Exercise: Give back exactly the lines running from the line that holds "Model this scene" through the line that holds "COL = SC.collection", ends included, and no other lines.

Stored records:

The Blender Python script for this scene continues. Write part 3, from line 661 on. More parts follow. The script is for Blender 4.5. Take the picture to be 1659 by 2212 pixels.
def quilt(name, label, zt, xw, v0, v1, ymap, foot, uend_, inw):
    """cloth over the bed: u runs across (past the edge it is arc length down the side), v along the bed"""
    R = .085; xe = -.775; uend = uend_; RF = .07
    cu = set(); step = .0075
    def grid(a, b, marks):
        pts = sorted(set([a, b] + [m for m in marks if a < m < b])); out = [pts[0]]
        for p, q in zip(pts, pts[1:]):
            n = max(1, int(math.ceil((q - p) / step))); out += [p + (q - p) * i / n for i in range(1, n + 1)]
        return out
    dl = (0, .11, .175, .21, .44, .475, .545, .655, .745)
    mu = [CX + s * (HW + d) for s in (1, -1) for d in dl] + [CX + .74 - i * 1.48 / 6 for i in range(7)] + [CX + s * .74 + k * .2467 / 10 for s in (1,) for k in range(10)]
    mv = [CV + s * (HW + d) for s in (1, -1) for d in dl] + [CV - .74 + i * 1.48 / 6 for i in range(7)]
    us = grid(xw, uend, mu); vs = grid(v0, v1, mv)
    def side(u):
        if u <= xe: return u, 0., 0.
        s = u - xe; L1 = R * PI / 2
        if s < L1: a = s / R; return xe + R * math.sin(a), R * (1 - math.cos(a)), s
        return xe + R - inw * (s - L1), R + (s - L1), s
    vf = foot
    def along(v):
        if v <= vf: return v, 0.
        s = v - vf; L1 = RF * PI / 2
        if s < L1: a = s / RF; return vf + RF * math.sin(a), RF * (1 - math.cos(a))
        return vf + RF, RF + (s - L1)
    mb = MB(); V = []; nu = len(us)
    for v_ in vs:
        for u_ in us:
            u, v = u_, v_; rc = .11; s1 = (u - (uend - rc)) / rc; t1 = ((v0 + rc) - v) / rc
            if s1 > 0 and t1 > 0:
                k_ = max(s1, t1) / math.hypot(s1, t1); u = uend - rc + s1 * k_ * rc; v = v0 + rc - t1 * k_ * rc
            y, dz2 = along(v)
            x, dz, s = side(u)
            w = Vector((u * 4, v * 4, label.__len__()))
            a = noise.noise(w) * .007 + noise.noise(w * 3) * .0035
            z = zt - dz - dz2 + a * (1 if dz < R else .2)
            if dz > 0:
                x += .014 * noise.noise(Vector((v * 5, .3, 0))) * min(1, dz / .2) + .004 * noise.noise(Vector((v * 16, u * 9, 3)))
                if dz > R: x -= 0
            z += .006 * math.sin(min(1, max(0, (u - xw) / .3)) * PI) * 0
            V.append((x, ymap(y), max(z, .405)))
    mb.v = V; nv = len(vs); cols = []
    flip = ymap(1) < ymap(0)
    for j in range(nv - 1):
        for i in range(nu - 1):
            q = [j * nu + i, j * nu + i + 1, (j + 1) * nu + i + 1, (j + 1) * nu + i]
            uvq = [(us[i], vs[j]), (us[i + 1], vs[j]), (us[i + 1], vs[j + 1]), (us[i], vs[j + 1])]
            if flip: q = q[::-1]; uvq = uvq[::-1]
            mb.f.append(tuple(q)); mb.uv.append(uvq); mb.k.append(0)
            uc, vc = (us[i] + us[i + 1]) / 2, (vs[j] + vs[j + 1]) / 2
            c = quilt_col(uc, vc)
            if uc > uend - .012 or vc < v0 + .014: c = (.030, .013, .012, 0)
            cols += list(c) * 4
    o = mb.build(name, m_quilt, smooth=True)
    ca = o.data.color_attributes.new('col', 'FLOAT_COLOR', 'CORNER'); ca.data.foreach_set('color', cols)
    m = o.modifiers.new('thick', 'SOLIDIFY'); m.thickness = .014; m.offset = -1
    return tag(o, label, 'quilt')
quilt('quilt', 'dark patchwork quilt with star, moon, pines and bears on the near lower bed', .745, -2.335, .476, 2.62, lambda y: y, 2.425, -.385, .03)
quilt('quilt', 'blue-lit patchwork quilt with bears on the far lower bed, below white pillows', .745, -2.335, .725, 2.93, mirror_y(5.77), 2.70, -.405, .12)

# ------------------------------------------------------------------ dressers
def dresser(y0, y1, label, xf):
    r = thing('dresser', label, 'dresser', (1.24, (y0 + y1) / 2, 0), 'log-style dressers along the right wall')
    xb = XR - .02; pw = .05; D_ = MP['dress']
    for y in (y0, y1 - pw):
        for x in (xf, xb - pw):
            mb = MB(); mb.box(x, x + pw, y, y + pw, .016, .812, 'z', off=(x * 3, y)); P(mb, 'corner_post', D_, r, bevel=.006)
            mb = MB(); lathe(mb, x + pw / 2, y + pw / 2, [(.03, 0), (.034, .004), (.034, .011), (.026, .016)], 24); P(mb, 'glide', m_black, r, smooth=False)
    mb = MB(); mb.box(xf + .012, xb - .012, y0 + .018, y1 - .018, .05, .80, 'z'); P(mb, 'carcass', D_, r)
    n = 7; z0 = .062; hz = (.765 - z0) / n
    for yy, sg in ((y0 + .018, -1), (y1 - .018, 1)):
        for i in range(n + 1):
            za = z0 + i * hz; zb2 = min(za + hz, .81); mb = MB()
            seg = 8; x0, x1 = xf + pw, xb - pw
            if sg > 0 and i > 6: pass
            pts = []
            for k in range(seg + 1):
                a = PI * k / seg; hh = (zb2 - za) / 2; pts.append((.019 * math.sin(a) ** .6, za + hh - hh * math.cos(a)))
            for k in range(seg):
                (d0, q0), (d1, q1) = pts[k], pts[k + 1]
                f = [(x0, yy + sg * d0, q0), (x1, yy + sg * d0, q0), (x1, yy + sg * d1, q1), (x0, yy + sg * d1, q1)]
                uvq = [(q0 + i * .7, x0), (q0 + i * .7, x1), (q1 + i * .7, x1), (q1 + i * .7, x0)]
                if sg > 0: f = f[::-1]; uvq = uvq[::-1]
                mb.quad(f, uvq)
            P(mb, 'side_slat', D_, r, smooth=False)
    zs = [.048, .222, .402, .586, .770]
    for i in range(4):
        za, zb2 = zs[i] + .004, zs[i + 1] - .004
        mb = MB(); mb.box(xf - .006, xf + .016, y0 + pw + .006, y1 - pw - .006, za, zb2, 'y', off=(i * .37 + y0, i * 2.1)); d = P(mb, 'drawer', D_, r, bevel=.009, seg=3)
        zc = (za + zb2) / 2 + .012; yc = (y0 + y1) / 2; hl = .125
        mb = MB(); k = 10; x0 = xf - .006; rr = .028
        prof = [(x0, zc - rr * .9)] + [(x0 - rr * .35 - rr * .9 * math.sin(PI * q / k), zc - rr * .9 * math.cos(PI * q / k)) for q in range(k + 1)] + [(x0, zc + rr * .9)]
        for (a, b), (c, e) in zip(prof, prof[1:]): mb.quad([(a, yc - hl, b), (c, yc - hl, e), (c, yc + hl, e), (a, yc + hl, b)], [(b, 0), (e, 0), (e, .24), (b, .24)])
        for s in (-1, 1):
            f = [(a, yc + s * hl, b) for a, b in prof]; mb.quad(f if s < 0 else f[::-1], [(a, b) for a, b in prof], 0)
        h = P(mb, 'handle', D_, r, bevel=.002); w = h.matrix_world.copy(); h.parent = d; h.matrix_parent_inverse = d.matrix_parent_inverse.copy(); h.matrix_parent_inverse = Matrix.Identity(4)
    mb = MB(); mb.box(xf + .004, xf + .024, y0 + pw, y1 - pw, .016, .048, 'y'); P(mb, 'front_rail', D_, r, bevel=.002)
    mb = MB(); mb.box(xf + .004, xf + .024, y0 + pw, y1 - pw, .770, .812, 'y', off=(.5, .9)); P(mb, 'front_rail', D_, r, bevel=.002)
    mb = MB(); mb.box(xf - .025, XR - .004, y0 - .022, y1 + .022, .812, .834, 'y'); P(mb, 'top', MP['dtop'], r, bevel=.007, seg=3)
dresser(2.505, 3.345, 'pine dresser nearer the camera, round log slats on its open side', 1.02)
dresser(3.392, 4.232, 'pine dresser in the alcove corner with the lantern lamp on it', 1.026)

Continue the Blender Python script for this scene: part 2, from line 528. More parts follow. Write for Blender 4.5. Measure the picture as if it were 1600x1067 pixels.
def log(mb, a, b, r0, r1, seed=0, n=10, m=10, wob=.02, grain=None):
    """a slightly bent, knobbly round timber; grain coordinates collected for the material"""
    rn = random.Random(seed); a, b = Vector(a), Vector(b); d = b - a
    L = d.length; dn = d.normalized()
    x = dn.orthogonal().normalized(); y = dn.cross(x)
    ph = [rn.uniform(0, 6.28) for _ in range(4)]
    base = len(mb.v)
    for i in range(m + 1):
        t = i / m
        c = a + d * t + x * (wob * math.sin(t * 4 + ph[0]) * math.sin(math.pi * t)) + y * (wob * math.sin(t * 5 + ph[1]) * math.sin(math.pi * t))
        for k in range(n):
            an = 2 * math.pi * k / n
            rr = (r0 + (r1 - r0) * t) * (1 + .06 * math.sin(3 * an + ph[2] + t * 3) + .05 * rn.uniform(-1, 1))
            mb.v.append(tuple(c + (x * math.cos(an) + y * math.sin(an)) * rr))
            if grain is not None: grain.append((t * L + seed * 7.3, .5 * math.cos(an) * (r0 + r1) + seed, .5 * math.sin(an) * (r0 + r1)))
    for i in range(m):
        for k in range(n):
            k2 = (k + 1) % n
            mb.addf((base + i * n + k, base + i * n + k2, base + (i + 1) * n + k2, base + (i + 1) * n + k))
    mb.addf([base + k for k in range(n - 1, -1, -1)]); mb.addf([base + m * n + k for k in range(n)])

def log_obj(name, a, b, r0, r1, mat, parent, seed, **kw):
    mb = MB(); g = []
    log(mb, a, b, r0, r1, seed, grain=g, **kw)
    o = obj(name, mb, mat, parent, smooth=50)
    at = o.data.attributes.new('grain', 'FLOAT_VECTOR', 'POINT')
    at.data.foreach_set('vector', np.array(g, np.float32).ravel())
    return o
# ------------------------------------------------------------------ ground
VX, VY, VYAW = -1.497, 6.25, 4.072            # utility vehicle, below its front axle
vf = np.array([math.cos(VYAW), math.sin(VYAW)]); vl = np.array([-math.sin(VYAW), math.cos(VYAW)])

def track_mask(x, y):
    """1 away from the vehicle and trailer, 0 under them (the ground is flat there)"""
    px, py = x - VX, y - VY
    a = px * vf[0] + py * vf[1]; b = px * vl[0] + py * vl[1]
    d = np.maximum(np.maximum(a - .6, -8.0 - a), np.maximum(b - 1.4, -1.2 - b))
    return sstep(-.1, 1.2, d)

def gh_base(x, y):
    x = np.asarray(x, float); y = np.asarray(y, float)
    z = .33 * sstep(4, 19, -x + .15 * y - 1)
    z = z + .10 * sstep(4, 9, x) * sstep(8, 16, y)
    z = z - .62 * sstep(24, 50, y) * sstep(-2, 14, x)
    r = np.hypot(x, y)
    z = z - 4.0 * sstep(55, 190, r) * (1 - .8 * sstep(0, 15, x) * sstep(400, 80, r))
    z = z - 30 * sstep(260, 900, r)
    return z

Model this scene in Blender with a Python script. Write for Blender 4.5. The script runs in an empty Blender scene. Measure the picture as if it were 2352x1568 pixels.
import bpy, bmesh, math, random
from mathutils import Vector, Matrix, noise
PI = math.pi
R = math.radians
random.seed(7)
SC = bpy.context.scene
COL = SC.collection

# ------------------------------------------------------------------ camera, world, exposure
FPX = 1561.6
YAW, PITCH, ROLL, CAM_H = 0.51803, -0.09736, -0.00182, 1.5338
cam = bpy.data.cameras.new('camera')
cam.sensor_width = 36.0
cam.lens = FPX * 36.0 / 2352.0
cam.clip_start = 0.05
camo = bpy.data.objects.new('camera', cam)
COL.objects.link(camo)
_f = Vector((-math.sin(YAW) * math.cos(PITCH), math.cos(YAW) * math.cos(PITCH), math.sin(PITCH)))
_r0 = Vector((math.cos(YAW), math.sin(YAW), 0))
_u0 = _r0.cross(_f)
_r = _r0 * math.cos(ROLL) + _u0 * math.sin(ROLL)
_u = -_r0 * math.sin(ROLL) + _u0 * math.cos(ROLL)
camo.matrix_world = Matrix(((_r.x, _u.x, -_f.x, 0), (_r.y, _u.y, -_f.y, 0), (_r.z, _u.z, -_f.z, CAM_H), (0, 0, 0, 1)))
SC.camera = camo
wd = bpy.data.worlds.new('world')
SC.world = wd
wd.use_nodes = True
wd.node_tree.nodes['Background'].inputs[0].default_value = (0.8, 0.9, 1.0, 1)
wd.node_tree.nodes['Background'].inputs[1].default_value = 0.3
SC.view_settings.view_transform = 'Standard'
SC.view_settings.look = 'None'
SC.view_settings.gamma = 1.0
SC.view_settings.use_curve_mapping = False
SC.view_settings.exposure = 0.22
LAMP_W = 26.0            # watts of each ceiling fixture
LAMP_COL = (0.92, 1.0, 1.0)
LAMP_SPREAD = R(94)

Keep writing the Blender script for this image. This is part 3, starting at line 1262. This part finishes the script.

Output of the exercise:
Model this scene in Blender with a Python script. Write for Blender 4.5. The script runs in an empty Blender scene. Measure the picture as if it were 2352x1568 pixels.
import bpy, bmesh, math, random
from mathutils import Vector, Matrix, noise
PI = math.pi
R = math.radians
random.seed(7)
SC = bpy.context.scene
COL = SC.collection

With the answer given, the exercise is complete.